**REQUIREMENT:** Return the data exactly, with all pictures removed.
* begin DATASET CONTENT *
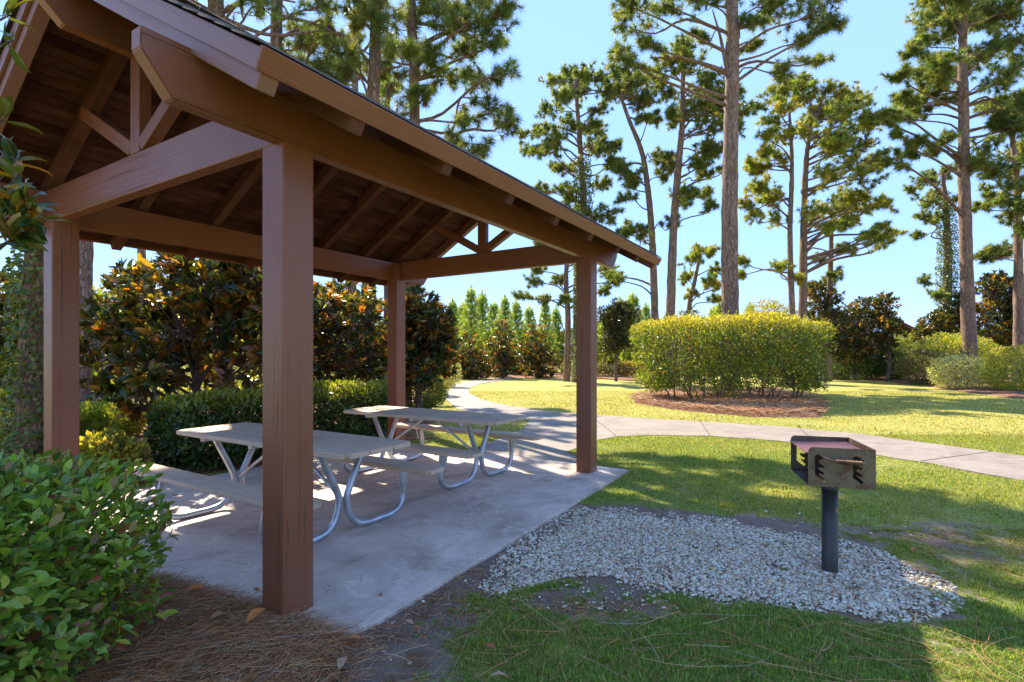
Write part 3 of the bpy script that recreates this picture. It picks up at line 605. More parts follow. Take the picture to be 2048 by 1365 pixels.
# ------------------------------------------------------------------ picnic tables
def cyl(name, p0, p1, r, mt, parent, k=16):
    V, F = prisms([p0], [p1], r, r, k); F2 = [list(range(k)), list(range(k, 2 * k))]
    me = bpy.data.meshes.new(name); me.from_pydata([tuple(v) for v in V], [], [tuple(int(i) for i in f) for f in F] + [tuple(f) for f in F2]); me.update()
    for p in me.polygons: p.use_smooth = len(p.vertices) == 4
    return link(name, me, mt, parent)
def picnic_table(cu, cv, label, first=None):
    x, y = uv(cu, cv); root = empty('picnic_table', (x, y, 0), label, 'picnic table', 'picnic tables under the shelter', rz=math.pi - TH)  # local x = VV (long axis)
    root.rotation_euler = (0, 0, math.pi / 2 - TH + math.pi / 2)
    if first:
        for ch in first.children:
            c = ch.copy(); COL.objects.link(c); c.parent = root
            for g_ in ch.children: d = g_.copy(); COL.objects.link(d); d.parent = c
        return root
    for i, yy in enumerate((-.25, 0, .25)):
        me = None; bm = bmesh.new(); bmesh.ops.create_cube(bm, size=1); bmesh.ops.scale(bm, vec=(2.44, .243, .04), verts=bm.verts)
        if i != 1:
            sg = -1 if i == 0 else 1
            es = [e for e in bm.edges if abs(e.verts[0].co.z - e.verts[1].co.z) > .01 and e.verts[0].co.y * sg > 0]
            bmesh.ops.bevel(bm, geom=es, offset=.045, segments=4, affect='EDGES')
        bmesh.ops.bevel(bm, geom=[e for e in bm.edges if e.calc_face_angle(0) > .5], offset=.006, segments=2, affect='EDGES')
        link('table_board', finish(bm, 'table_board'), M['plank'], root, Matrix.Translation((0, yy, .74)))
    for sg in (-1, 1):
        bm = bmesh.new(); bmesh.ops.create_cube(bm, size=1); bmesh.ops.scale(bm, vec=(2.44, .245, .04), verts=bm.verts)
        es = [e for e in bm.edges if abs(e.verts[0].co.z - e.verts[1].co.z) > .01]; bmesh.ops.bevel(bm, geom=es, offset=.03, segments=3, affect='EDGES')
        bmesh.ops.bevel(bm, geom=[e for e in bm.edges if e.calc_face_angle(0) > .5], offset=.006, segments=2, affect='EDGES')
        link('bench_seat', finish(bm, 'bench_seat'), M['plank'], root, Matrix.Translation((0, sg * .675, .45)))
    for xe in (-.76, .76):
        link('cross_rail', box_mesh(.05, .70, .035, .004, 'cross_rail'), M['galv'], root, Matrix.Translation((xe, 0, .702)))
        for sg in (-1, 1):
            pts = [(0, .215, .70), (0, .16, .58), (0, .085, .43), (0, .036, .32), (0, .034, .24), (0, .07, .13), (0, .15, .055), (0, .26, .031), (0, .40, .031), (0, .54, .034), (0, .645, .075), (0, .70, .15), (0, .705, .25), (0, .685, .36), (0, .675, .425)]
            P = spline(pts, 46); P[:, 1] *= sg; P[:, 0] += xe + sg * .012
            V, F = tube_np(P, .029, 14); fr = link('tube_leg', mesh_np('tube_leg', V, F, smooth=True), M['galv'], root)
            br = prism_mesh([(-.07, .43), (.07, .43), (.035, .30), (-.01, .25), (-.035, .30)], -.003, .003, 0, 'seat_bracket')
            m4 = Matrix.Translation((xe + sg * .012 + (.034 if xe > 0 else -.034), sg * .68, 0)) @ Matrix.Rotation(math.pi / 2, 4, 'Z'); link('seat_bracket', br, M['galv'], root, m4)
            link('seat_bracket', box_mesh(.05, .22, .008, .002, 'seat_bracket'), M['galv'], root, Matrix.Translation((xe, sg * .675, .426)))
            cyl('bolt', (xe + (.034 if xe > 0 else -.034) + .012 * sg, sg * .69, .31), (xe + (.052 if xe > 0 else -.052) + .012 * sg, sg * .69, .31), .009, M['galv'], root, 8)
        s = 1 if xe > 0 else -1
        P = np.array([(xe - s * .03, 0, .30), (s * .06, 0, .705)]); V, F = tube_np(P, .015, 10); link('brace', mesh_np('brace', V, F, smooth=True), M['galv'], root)
    link('cross_rail', box_mesh(.05, .70, .03, .004, 'cross_rail'), M['galv'], root, Matrix.Translation((0, 0, .703)))
    return root
T1 = picnic_table(1.16, 1.63, 'nearer picnic table with grey weathered planks on galvanised tube legs, beside the front post')
T2 = picnic_table(3.29, 1.75, 'farther picnic table with grey weathered planks on galvanised tube legs, beside the path', T1)

# ------------------------------------------------------------------ charcoal grill
GR = empty('charcoal_grill', (2.235, 3.715, GZ), 'rusty steel park charcoal grill on a dark round post standing in the gravel', 'grill', rz=math.atan2(-.285, .958))
def cyl_np(r, z0, z1, k=28):
    a = np.arange(k) / k * 2 * np.pi; V = np.concatenate([np.column_stack([r * np.cos(a), r * np.sin(a), np.full(k, z)]) for z in (z0, z1)]); V = np.vstack([V, [0, 0, z1]])
    j = np.arange(k); return V, [np.stack([j, (j + 1) % k, k + (j + 1) % k, k + j], -1), np.stack([k + j, k + (j + 1) % k, np.full(k, 2 * k)], -1)]
V, F = cyl_np(.051, -.05, .60); link('post', mesh_np('post', V, F, smooth=False), M['post'], GR)
V, F = cyl_np(.0585, .585, .652); link('collar', mesh_np('collar', V, F), M['post'], GR)
for o in GR.children:
    for p in o.data.polygons: p.use_smooth = len(p.vertices) == 4
cyl('bolt', (.05, -.035, .565), (.066, -.045, .565), .008, M['galv'], GR, 8)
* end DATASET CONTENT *
**RESULT FOR THIS EXERCISE:**
Write part 3 of the bpy script that recreates this picture. It picks up at line 605. More parts follow. Take the picture to be 2048 by 1365 pixels.
# ------------------------------------------------------------------ picnic tables
def cyl(name, p0, p1, r, mt, parent, k=16):
    V, F = prisms([p0], [p1], r, r, k); F2 = [list(range(k)), list(range(k, 2 * k))]
    me = bpy.data.meshes.new(name); me.from_pydata([tuple(v) for v in V], [], [tuple(int(i) for i in f) for f in F] + [tuple(f) for f in F2]); me.update()
    for p in me.polygons: p.use_smooth = len(p.vertices) == 4
    return link(name, me, mt, parent)
def picnic_table(cu, cv, label, first=None):
    x, y = uv(cu, cv); root = empty('picnic_table', (x, y, 0), label, 'picnic table', 'picnic tables under the shelter', rz=math.pi - TH)  # local x = VV (long axis)
    root.rotation_euler = (0, 0, math.pi / 2 - TH + math.pi / 2)
    if first:
        for ch in first.children:
            c = ch.copy(); COL.objects.link(c); c.parent = root
            for g_ in ch.children: d = g_.copy(); COL.objects.link(d); d.parent = c
        return root
    for i, yy in enumerate((-.25, 0, .25)):
        me = None; bm = bmesh.new(); bmesh.ops.create_cube(bm, size=1); bmesh.ops.scale(bm, vec=(2.44, .243, .04), verts=bm.verts)
        if i != 1:
            sg = -1 if i == 0 else 1
            es = [e for e in bm.edges if abs(e.verts[0].co.z - e.verts[1].co.z) > .01 and e.verts[0].co.y * sg > 0]
            bmesh.ops.bevel(bm, geom=es, offset=.045, segments=4, affect='EDGES')
        bmesh.ops.bevel(bm, geom=[e for e in bm.edges if e.calc_face_angle(0) > .5], offset=.006, segments=2, affect='EDGES')
        link('table_board', finish(bm, 'table_board'), M['plank'], root, Matrix.Translation((0, yy, .74)))
    for sg in (-1, 1):
        bm = bmesh.new(); bmesh.ops.create_cube(bm, size=1); bmesh.ops.scale(bm, vec=(2.44, .245, .04), verts=bm.verts)
        es = [e for e in bm.edges if abs(e.verts[0].co.z - e.verts[1].co.z) > .01]; bmesh.ops.bevel(bm, geom=es, offset=.03, segments=3, affect='EDGES')
        bmesh.ops.bevel(bm, geom=[e for e in bm.edges if e.calc_face_angle(0) > .5], offset=.006, segments=2, affect='EDGES')
        link('bench_seat', finish(bm, 'bench_seat'), M['plank'], root, Matrix.Translation((0, sg * .675, .45)))
    for xe in (-.76, .76):
        link('cross_rail', box_mesh(.05, .70, .035, .004, 'cross_rail'), M['galv'], root, Matrix.Translation((xe, 0, .702)))
        for sg in (-1, 1):
            pts = [(0, .215, .70), (0, .16, .58), (0, .085, .43), (0, .036, .32), (0, .034, .24), (0, .07, .13), (0, .15, .055), (0, .26, .031), (0, .40, .031), (0, .54, .034), (0, .645, .075), (0, .70, .15), (0, .705, .25), (0, .685, .36), (0, .675, .425)]
            P = spline(pts, 46); P[:, 1] *= sg; P[:, 0] += xe + sg * .012
            V, F = tube_np(P, .029, 14); fr = link('tube_leg', mesh_np('tube_leg', V, F, smooth=True), M['galv'], root)
            br = prism_mesh([(-.07, .43), (.07, .43), (.035, .30), (-.01, .25), (-.035, .30)], -.003, .003, 0, 'seat_bracket')
            m4 = Matrix.Translation((xe + sg * .012 + (.034 if xe > 0 else -.034), sg * .68, 0)) @ Matrix.Rotation(math.pi / 2, 4, 'Z'); link('seat_bracket', br, M['galv'], root, m4)
            link('seat_bracket', box_mesh(.05, .22, .008, .002, 'seat_bracket'), M['galv'], root, Matrix.Translation((xe, sg * .675, .426)))
            cyl('bolt', (xe + (.034 if xe > 0 else -.034) + .012 * sg, sg * .69, .31), (xe + (.052 if xe > 0 else -.052) + .012 * sg, sg * .69, .31), .009, M['galv'], root, 8)
        s = 1 if xe > 0 else -1
        P = np.array([(xe - s * .03, 0, .30), (s * .06, 0, .705)]); V, F = tube_np(P, .015, 10); link('brace', mesh_np('brace', V, F, smooth=True), M['galv'], root)
    link('cross_rail', box_mesh(.05, .70, .03, .004, 'cross_rail'), M['galv'], root, Matrix.Translation((0, 0, .703)))
    return root
T1 = picnic_table(1.16, 1.63, 'nearer picnic table with grey weathered planks on galvanised tube legs, beside the front post')
T2 = picnic_table(3.29, 1.75, 'farther picnic table with grey weathered planks on galvanised tube legs, beside the path', T1)

# ------------------------------------------------------------------ charcoal grill
GR = empty('charcoal_grill', (2.235, 3.715, GZ), 'rusty steel park charcoal grill on a dark round post standing in the gravel', 'grill', rz=math.atan2(-.285, .958))
def cyl_np(r, z0, z1, k=28):
    a = np.arange(k) / k * 2 * np.pi; V = np.concatenate([np.column_stack([r * np.cos(a), r * np.sin(a), np.full(k, z)]) for z in (z0, z1)]); V = np.vstack([V, [0, 0, z1]])
    j = np.arange(k); return V, [np.stack([j, (j + 1) % k, k + (j + 1) % k, k + j], -1), np.stack([k + j, k + (j + 1) % k, np.full(k, 2 * k)], -1)]
V, F = cyl_np(.051, -.05, .60); link('post', mesh_np('post', V, F, smooth=False), M['post'], GR)
V, F = cyl_np(.0585, .585, .652); link('collar', mesh_np('collar', V, F), M['post'], GR)
for o in GR.children:
    for p in o.data.polygons: p.use_smooth = len(p.vertices) == 4
cyl('bolt', (.05, -.035, .565), (.066, -.045, .565), .008, M['galv'], GR, 8)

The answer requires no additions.